HARRISBURG, Pa. – A lawsuit challenging state funding for public education is going to Pennsylvania's highest court.

According to a coalition of parents, school districts and statewide organizations, the Pennsylvania Legislature has failed to meet its constitutional obligation to adequately and equitably fund public schools.

Jennifer Clarke, executive director of the Philadelphia-based Public Interest Law Center, says all schools are affected by decades of under-funding, although poorer communities have suffered the most.

"'Catastrophic' is too mild a word," says Clarke. "You have children in classrooms with 70 kids, schools with no foreign languages, no nurses."

Last April, a lower court dismissed the lawsuit, saying it was a political issue that cannot be addressed through the court system.

Clarke says that opinion was based on a Supreme Court ruling 15 years ago, before there was a system of statewide standards. Now, both state and federal governments mandate what the content of public education should be – and how to measure the results.

"We still think that the courts have a role," she says. "If the Legislature is going to establish content and require children to know it, it needs to fund it in a way that makes sense."

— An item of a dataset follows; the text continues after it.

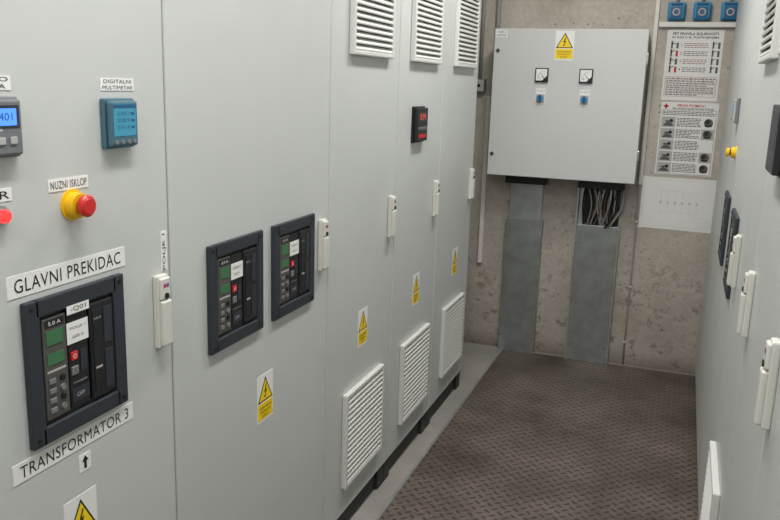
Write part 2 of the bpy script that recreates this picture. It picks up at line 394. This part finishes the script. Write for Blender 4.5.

The plaintiffs in the case maintain that an over-reliance on property taxes to fund schools deprives students in poor districts of the resources they need to meet state academic standards.

Clarke notes the state constitution guarantees all Pennsylvania children a system of public education that is "thorough and efficient."

"Those words are in the constitutions of some half a dozen other states," she says. "All those courts have used that language to say they have substantive meaning that the court has to enforce."

The Legislature, governor, and state Board of Education have six weeks to respond to the Supreme Court brief. The court will likely hear arguments sometime next year.